*Task description*. Below are some records; repeat them all exactly, minus the pictures.

*The records*.
+-------+

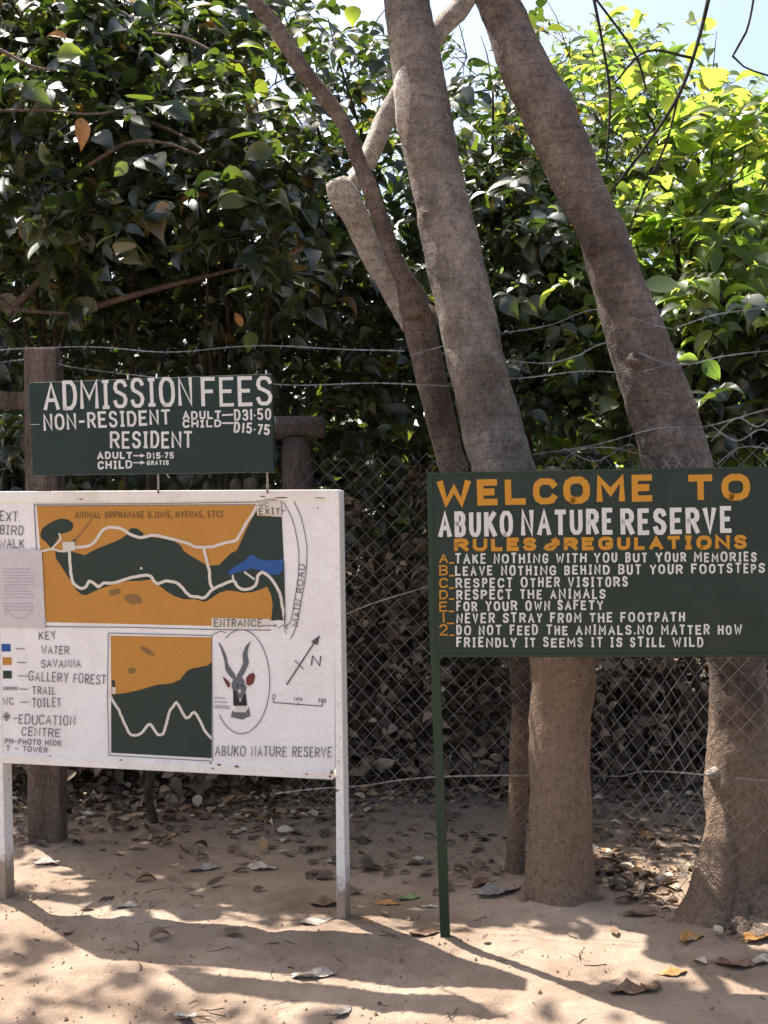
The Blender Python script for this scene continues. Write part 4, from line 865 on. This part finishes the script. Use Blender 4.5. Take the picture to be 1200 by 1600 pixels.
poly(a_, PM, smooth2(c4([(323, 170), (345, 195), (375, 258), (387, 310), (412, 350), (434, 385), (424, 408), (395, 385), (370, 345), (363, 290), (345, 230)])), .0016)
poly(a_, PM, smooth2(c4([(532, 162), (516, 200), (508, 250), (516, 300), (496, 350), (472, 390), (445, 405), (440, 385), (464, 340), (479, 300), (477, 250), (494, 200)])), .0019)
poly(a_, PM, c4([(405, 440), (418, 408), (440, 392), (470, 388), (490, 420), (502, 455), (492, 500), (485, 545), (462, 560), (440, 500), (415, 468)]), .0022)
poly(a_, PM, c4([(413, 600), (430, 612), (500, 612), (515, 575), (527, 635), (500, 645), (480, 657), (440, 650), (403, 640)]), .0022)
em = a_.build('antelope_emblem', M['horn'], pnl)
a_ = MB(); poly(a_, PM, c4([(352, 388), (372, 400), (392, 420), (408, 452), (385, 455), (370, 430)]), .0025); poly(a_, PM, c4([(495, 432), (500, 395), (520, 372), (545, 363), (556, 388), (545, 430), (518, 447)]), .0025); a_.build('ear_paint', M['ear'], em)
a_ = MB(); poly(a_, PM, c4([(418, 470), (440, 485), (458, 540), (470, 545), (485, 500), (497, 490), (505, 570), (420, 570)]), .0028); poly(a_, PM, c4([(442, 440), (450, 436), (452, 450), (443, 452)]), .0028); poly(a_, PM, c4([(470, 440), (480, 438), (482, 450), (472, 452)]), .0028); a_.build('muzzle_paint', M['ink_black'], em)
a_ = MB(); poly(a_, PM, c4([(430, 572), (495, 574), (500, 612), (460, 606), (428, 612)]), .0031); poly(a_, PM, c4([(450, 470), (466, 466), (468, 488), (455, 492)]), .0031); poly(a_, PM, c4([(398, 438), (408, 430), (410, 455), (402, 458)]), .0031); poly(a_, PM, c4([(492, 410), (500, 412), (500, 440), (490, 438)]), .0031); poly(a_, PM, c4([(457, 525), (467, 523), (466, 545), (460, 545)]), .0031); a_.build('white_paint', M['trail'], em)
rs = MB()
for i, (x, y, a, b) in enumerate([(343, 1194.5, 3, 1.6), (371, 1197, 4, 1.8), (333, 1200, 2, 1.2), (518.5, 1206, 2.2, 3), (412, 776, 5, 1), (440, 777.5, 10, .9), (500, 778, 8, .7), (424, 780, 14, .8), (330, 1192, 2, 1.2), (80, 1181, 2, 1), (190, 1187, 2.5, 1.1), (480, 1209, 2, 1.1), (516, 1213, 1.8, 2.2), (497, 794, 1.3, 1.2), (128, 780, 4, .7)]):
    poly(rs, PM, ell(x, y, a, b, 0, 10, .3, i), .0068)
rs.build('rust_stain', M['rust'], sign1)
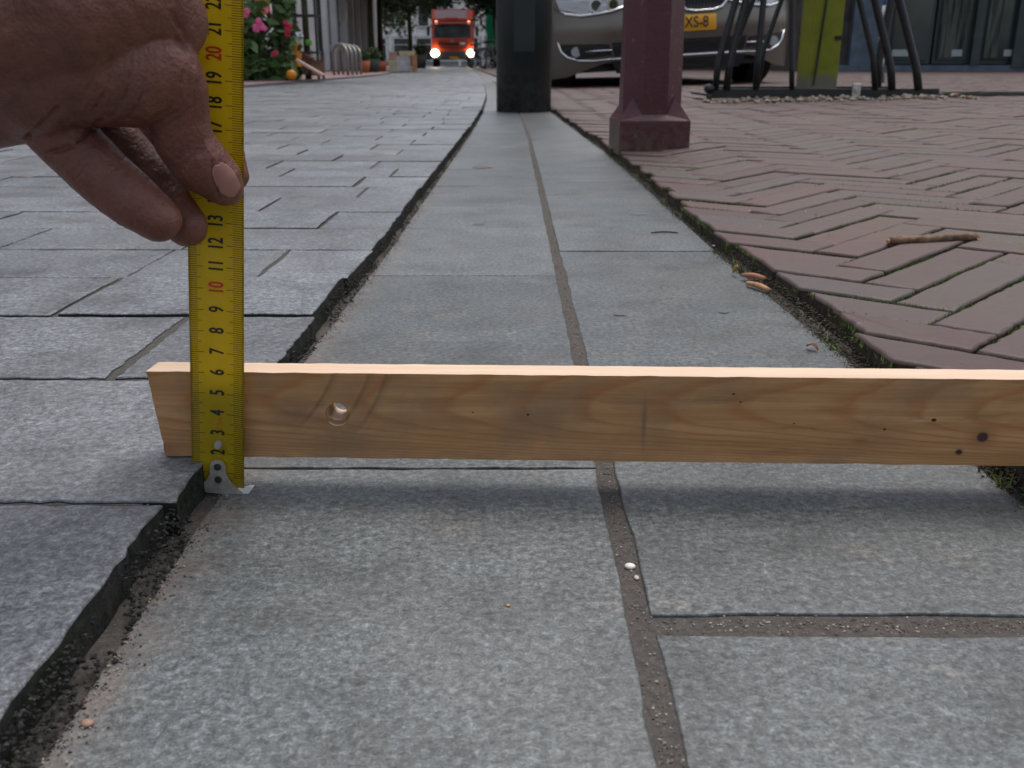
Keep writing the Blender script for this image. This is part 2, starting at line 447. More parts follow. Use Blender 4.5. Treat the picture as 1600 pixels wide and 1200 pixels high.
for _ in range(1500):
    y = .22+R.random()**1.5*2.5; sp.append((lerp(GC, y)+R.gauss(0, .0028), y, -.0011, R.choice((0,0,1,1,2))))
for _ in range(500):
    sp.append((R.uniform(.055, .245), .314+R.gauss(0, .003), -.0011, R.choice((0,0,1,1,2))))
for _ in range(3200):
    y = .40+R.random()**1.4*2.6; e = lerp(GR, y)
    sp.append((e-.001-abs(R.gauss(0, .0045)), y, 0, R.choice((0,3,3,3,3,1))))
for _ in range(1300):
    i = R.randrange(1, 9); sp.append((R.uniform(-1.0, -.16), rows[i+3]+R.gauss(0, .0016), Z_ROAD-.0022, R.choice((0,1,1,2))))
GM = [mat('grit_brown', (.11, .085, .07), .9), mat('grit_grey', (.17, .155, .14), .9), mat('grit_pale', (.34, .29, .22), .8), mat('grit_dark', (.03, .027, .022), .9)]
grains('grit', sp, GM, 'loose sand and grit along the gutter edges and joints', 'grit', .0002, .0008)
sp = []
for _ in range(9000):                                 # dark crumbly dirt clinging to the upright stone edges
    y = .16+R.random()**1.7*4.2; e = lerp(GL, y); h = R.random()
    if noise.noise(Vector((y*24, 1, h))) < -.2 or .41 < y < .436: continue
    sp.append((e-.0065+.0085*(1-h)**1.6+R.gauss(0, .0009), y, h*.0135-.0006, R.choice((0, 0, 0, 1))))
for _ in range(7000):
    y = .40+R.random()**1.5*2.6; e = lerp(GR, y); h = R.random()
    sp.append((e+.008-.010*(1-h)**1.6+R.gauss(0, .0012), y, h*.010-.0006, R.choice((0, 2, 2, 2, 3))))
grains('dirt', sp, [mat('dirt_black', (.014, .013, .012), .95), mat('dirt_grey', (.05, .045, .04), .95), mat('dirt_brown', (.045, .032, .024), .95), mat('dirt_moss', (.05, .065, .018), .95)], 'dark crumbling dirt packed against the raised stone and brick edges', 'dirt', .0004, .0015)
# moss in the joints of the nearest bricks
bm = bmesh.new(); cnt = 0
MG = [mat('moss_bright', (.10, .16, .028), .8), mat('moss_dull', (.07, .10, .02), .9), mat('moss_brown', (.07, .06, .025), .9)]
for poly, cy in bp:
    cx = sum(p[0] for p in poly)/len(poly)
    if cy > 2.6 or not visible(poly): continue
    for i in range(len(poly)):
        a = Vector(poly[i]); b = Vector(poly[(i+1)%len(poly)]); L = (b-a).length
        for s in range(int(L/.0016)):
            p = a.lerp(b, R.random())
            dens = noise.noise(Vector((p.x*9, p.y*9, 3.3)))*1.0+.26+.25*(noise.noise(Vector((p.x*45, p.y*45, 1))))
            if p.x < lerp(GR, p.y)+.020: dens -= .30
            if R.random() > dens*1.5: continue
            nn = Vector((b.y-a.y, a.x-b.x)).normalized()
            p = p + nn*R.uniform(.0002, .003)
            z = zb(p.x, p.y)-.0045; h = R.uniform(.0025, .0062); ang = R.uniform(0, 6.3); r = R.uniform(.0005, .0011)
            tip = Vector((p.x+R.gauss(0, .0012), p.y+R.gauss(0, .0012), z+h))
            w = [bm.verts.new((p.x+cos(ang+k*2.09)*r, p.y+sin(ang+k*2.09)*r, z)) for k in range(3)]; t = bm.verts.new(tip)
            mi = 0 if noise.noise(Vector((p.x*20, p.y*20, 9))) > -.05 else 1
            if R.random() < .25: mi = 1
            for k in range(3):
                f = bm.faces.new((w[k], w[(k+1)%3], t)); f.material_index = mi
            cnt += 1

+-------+

*Task answer*.
The Blender Python script for this scene continues. Write part 4, from line 865 on. This part finishes the script. Use Blender 4.5. Take the picture to be 1200 by 1600 pixels.
poly(a_, PM, smooth2(c4([(323, 170), (345, 195), (375, 258), (387, 310), (412, 350), (434, 385), (424, 408), (395, 385), (370, 345), (363, 290), (345, 230)])), .0016)
poly(a_, PM, smooth2(c4([(532, 162), (516, 200), (508, 250), (516, 300), (496, 350), (472, 390), (445, 405), (440, 385), (464, 340), (479, 300), (477, 250), (494, 200)])), .0019)
poly(a_, PM, c4([(405, 440), (418, 408), (440, 392), (470, 388), (490, 420), (502, 455), (492, 500), (485, 545), (462, 560), (440, 500), (415, 468)]), .0022)
poly(a_, PM, c4([(413, 600), (430, 612), (500, 612), (515, 575), (527, 635), (500, 645), (480, 657), (440, 650), (403, 640)]), .0022)
em = a_.build('antelope_emblem', M['horn'], pnl)
a_ = MB(); poly(a_, PM, c4([(352, 388), (372, 400), (392, 420), (408, 452), (385, 455), (370, 430)]), .0025); poly(a_, PM, c4([(495, 432), (500, 395), (520, 372), (545, 363), (556, 388), (545, 430), (518, 447)]), .0025); a_.build('ear_paint', M['ear'], em)
a_ = MB(); poly(a_, PM, c4([(418, 470), (440, 485), (458, 540), (470, 545), (485, 500), (497, 490), (505, 570), (420, 570)]), .0028); poly(a_, PM, c4([(442, 440), (450, 436), (452, 450), (443, 452)]), .0028); poly(a_, PM, c4([(470, 440), (480, 438), (482, 450), (472, 452)]), .0028); a_.build('muzzle_paint', M['ink_black'], em)
a_ = MB(); poly(a_, PM, c4([(430, 572), (495, 574), (500, 612), (460, 606), (428, 612)]), .0031); poly(a_, PM, c4([(450, 470), (466, 466), (468, 488), (455, 492)]), .0031); poly(a_, PM, c4([(398, 438), (408, 430), (410, 455), (402, 458)]), .0031); poly(a_, PM, c4([(492, 410), (500, 412), (500, 440), (490, 438)]), .0031); poly(a_, PM, c4([(457, 525), (467, 523), (466, 545), (460, 545)]), .0031); a_.build('white_paint', M['trail'], em)
rs = MB()
for i, (x, y, a, b) in enumerate([(343, 1194.5, 3, 1.6), (371, 1197, 4, 1.8), (333, 1200, 2, 1.2), (518.5, 1206, 2.2, 3), (412, 776, 5, 1), (440, 777.5, 10, .9), (500, 778, 8, .7), (424, 780, 14, .8), (330, 1192, 2, 1.2), (80, 1181, 2, 1), (190, 1187, 2.5, 1.1), (480, 1209, 2, 1.1), (516, 1213, 1.8, 2.2), (497, 794, 1.3, 1.2), (128, 780, 4, .7)]):
    poly(rs, PM, ell(x, y, a, b, 0, 10, .3, i), .0068)
rs.build('rust_stain', M['rust'], sign1)
Keep writing the Blender script for this image. This is part 2, starting at line 447. More parts follow. Use Blender 4.5. Treat the picture as 1600 pixels wide and 1200 pixels high.
for _ in range(1500):
    y = .22+R.random()**1.5*2.5; sp.append((lerp(GC, y)+R.gauss(0, .0028), y, -.0011, R.choice((0,0,1,1,2))))
for _ in range(500):
    sp.append((R.uniform(.055, .245), .314+R.gauss(0, .003), -.0011, R.choice((0,0,1,1,2))))
for _ in range(3200):
    y = .40+R.random()**1.4*2.6; e = lerp(GR, y)
    sp.append((e-.001-abs(R.gauss(0, .0045)), y, 0, R.choice((0,3,3,3,3,1))))
for _ in range(1300):
    i = R.randrange(1, 9); sp.append((R.uniform(-1.0, -.16), rows[i+3]+R.gauss(0, .0016), Z_ROAD-.0022, R.choice((0,1,1,2))))
GM = [mat('grit_brown', (.11, .085, .07), .9), mat('grit_grey', (.17, .155, .14), .9), mat('grit_pale', (.34, .29, .22), .8), mat('grit_dark', (.03, .027, .022), .9)]
grains('grit', sp, GM, 'loose sand and grit along the gutter edges and joints', 'grit', .0002, .0008)
sp = []
for _ in range(9000):                                 # dark crumbly dirt clinging to the upright stone edges
    y = .16+R.random()**1.7*4.2; e = lerp(GL, y); h = R.random()
    if noise.noise(Vector((y*24, 1, h))) < -.2 or .41 < y < .436: continue
    sp.append((e-.0065+.0085*(1-h)**1.6+R.gauss(0, .0009), y, h*.0135-.0006, R.choice((0, 0, 0, 1))))
for _ in range(7000):
    y = .40+R.random()**1.5*2.6; e = lerp(GR, y); h = R.random()
    sp.append((e+.008-.010*(1-h)**1.6+R.gauss(0, .0012), y, h*.010-.0006, R.choice((0, 2, 2, 2, 3))))
grains('dirt', sp, [mat('dirt_black', (.014, .013, .012), .95), mat('dirt_grey', (.05, .045, .04), .95), mat('dirt_brown', (.045, .032, .024), .95), mat('dirt_moss', (.05, .065, .018), .95)], 'dark crumbling dirt packed against the raised stone and brick edges', 'dirt', .0004, .0015)
# moss in the joints of the nearest bricks
bm = bmesh.new(); cnt = 0
MG = [mat('moss_bright', (.10, .16, .028), .8), mat('moss_dull', (.07, .10, .02), .9), mat('moss_brown', (.07, .06, .025), .9)]
for poly, cy in bp:
    cx = sum(p[0] for p in poly)/len(poly)
    if cy > 2.6 or not visible(poly): continue
    for i in range(len(poly)):
        a = Vector(poly[i]); b = Vector(poly[(i+1)%len(poly)]); L = (b-a).length
        for s in range(int(L/.0016)):
            p = a.lerp(b, R.random())
            dens = noise.noise(Vector((p.x*9, p.y*9, 3.3)))*1.0+.26+.25*(noise.noise(Vector((p.x*45, p.y*45, 1))))
            if p.x < lerp(GR, p.y)+.020: dens -= .30
            if R.random() > dens*1.5: continue
            nn = Vector((b.y-a.y, a.x-b.x)).normalized()
            p = p + nn*R.uniform(.0002, .003)
            z = zb(p.x, p.y)-.0045; h = R.uniform(.0025, .0062); ang = R.uniform(0, 6.3); r = R.uniform(.0005, .0011)
            tip = Vector((p.x+R.gauss(0, .0012), p.y+R.gauss(0, .0012), z+h))
            w = [bm.verts.new((p.x+cos(ang+k*2.09)*r, p.y+sin(ang+k*2.09)*r, z)) for k in range(3)]; t = bm.verts.new(tip)
            mi = 0 if noise.noise(Vector((p.x*20, p.y*20, 9))) > -.05 else 1
            if R.random() < .25: mi = 1
            for k in range(3):
                f = bm.faces.new((w[k], w[(k+1)%3], t)); f.material_index = mi
            cnt += 1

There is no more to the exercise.